T. Rowe Price Associates, scandal free so far, raked in almost $1 billion in October, according to FRC, much of it apparently from its disgraced rivals.
Usually, virtue is its own reward, but sometimes it generates a better return. Price, which has taken in at least $7 billion in new money this year, appears to be collecting the dividends of good governance, honest management and smart stock-and-bond picks.
As some of the nation’s best-known mutual fund companies go up in flames, Baltimore-based Price is burnishing an already superior reputation for fair dealing and good returns.
“I’ll eat this page” if Price, Vanguard or a half-dozen other well-regarded fund groups get caught up in the current scandals, personal finance sage Jane Bryant Quinn wrote in Newsweek a couple weeks ago.
Morningstar, the respected mutual fund research outfit, has repeatedly mentioned Price as a consumer-friendly alternative to companies accused of skimming profits from small investors. Last month Merrill Lynch upgraded Price’s stock to “buy,” reasoning that the Baltimore outfit stands to benefit from the skulduggery of its rivals.
“At least we won’t cheat you” is not a ringing ad slogan, but that’s what seems to be working these days in mutual funds.
Almost every day lately, says Debbie Ferrara, receptionist at Price’s downtown investment counter at Calvert and Lombard, people have walked in to dump Janus, Putnam, Strong or other tarnished financial families and buy Price funds.
“Even though they may not see it in their accounts,” she said of the pennies on the dollar skimmed through rapid trading at other firms, “they read about it in the papers.”
T. Rowe Price Investment Services had $106 billion under management at the end of October, about $26 billion more than it had a year earlier, according to Financial Research Corp. And more than $7 billion of that was new money, although Price says it doesn’t track how much came from shamed rivals.
For years, Price has had the kind of governance and trading controls that other firms are talking about implementing or improving.
Price employees are subject to the same restrictions as outside customers: no rapid trading, which saps fund assets with high transaction costs, no “late trading” after daily prices are set and so forth.
And guess what? A recent review shows nobody broke the rules, says company spokesman Steve Norwitz.
Eight out of 11 directors for each of Price’s domestic funds, and eight out of 10 for international funds, are independent of the mother company, an arrangement that discourages inbreeding and self-dealing.
When appropriate, Norwitz says, Price has long updated “stale prices” from its international funds so that sharp investors can’t make easy money on overnight developments.
Price also levies redemption fees to stop rapid trading on more than a dozen funds.
And, Norwitz says, the firm has banned big investors, including hedge funds such as the ones allegedly gaming Janus and Strong, that try to engage in sly in-and-out trades on funds with no exit fee.

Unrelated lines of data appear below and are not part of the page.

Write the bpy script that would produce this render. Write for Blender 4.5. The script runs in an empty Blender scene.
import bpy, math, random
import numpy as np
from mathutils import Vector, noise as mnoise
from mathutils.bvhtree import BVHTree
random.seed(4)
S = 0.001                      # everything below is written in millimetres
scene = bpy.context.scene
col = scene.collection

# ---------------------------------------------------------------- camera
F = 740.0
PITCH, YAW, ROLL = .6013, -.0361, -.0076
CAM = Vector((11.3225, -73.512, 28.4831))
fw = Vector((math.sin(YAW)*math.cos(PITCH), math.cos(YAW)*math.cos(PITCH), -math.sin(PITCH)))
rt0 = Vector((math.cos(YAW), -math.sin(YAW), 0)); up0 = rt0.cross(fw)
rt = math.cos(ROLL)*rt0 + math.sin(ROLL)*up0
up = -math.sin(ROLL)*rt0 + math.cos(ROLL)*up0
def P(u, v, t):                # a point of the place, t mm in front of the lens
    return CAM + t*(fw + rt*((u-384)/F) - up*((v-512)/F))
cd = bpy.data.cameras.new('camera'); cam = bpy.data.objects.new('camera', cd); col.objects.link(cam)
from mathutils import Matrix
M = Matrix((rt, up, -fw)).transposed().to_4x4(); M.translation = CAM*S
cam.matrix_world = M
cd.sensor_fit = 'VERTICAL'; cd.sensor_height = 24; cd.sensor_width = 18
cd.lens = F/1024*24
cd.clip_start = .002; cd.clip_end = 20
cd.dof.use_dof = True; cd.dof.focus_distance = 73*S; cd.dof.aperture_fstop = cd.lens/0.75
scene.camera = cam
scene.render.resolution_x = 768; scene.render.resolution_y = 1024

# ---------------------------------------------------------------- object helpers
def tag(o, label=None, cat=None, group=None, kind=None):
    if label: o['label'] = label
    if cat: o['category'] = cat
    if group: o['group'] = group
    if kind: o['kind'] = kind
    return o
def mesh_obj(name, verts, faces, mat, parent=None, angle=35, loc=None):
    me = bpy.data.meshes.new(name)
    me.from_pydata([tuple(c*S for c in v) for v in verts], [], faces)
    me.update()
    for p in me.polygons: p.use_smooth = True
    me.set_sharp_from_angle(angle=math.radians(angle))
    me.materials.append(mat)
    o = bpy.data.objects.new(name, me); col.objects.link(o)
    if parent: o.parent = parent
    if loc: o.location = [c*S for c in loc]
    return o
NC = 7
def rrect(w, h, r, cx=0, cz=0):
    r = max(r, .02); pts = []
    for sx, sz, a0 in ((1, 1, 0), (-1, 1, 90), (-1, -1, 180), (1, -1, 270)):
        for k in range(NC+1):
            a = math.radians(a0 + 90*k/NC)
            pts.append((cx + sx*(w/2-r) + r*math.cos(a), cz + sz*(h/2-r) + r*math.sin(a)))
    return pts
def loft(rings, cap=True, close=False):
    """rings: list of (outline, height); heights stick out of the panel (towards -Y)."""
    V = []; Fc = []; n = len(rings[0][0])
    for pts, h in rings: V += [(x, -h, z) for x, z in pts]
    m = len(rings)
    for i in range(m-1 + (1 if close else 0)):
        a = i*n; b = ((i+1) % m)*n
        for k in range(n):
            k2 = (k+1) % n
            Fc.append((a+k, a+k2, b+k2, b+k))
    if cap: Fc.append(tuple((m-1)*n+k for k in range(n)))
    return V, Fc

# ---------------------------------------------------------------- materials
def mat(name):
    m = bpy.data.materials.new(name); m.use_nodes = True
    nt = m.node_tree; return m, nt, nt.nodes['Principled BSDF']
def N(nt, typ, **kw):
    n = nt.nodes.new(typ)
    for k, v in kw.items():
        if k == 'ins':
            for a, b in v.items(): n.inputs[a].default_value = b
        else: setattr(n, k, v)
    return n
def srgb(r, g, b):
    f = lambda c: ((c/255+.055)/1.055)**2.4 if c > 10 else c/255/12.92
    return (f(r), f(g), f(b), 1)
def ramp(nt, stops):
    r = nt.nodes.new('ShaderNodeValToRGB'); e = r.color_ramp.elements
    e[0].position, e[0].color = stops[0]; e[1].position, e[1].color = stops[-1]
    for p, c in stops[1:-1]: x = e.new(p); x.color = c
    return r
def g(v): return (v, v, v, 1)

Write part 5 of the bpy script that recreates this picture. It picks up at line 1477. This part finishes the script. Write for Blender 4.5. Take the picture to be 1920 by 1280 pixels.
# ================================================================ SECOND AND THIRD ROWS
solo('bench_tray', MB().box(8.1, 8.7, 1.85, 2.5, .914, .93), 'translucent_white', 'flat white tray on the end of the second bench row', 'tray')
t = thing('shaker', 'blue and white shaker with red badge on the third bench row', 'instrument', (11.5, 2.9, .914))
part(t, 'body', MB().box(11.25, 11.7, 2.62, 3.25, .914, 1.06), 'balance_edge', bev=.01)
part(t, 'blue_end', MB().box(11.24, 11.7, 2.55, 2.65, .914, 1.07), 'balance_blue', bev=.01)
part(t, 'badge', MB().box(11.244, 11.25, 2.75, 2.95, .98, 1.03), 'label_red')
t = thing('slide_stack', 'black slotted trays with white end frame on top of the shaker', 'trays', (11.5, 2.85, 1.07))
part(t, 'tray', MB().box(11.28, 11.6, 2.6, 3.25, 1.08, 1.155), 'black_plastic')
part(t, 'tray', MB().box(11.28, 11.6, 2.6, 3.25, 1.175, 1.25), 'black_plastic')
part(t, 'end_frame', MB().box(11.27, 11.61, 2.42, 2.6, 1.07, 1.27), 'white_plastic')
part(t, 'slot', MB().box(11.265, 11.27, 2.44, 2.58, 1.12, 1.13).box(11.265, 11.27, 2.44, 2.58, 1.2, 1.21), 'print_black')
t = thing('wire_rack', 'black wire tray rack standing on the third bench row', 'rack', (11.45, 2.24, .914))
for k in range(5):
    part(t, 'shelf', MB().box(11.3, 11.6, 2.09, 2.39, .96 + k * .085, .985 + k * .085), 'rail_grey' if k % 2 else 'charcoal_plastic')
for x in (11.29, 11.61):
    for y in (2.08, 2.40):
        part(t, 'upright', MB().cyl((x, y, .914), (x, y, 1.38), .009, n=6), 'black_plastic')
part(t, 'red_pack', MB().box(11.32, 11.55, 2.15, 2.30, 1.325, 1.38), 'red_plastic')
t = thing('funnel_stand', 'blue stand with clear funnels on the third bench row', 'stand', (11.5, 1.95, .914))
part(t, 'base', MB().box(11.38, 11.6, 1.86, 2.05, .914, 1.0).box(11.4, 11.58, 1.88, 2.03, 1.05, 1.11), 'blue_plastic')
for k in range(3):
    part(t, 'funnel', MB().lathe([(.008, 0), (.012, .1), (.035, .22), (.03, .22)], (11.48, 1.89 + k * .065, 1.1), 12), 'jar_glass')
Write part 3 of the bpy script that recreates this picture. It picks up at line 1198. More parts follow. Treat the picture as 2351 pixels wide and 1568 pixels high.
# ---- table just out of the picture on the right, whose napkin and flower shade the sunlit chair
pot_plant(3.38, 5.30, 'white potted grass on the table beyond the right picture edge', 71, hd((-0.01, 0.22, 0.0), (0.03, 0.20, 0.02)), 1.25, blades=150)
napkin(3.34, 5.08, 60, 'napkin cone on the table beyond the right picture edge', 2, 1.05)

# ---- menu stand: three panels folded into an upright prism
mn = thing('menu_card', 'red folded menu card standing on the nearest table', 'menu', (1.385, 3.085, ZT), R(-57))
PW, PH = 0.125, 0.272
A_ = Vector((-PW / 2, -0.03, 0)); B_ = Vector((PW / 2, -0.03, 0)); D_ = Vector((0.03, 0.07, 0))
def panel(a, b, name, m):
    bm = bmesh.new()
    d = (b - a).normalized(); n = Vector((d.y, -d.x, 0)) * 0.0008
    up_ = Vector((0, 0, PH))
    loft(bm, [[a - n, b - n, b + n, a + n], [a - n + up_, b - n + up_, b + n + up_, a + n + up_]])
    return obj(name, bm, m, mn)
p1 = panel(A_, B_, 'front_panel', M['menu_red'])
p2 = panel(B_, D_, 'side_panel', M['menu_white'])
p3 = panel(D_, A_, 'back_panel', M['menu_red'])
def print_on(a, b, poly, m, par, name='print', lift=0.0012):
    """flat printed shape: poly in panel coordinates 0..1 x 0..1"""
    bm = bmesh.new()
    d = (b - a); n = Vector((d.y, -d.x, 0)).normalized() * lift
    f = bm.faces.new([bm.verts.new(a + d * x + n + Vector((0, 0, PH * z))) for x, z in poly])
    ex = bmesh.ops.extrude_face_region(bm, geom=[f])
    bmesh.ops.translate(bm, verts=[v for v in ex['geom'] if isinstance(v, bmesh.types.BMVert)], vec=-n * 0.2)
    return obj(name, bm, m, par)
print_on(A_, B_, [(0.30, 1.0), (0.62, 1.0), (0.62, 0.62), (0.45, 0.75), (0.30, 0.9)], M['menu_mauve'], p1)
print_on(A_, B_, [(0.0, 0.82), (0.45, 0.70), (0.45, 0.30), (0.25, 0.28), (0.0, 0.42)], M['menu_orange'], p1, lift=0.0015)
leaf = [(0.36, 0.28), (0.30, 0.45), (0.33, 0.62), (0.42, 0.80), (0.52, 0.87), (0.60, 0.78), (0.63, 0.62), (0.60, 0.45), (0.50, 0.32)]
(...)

“It’s happened many times,” he says. “We don’t have much of a problem anymore with hedge funds. It’s like the house that’s harder to break into. The burglar just goes somewhere else.”
And if that’s not enough, if you buy a Price portfolio and hold it, you might make some money. For the year that ended Sept. 30, 77 percent of Price’s funds beat their peers, according to Lipper. Over three years, 82 percent outperformed, and over five years 83 percent surpassed their rivals, Lipper says.
In the three-year period, a fourth of Price’s stock funds were in the top 10th of their categories.
For financial service companies, the past few years have been like an FBI entrapment operation or a high-stakes Candid Camera show. Chances for illicit millions were dangled on sticks while e-mail hard drives watched and subpoenas waited. T. Rowe Price appears to have passed.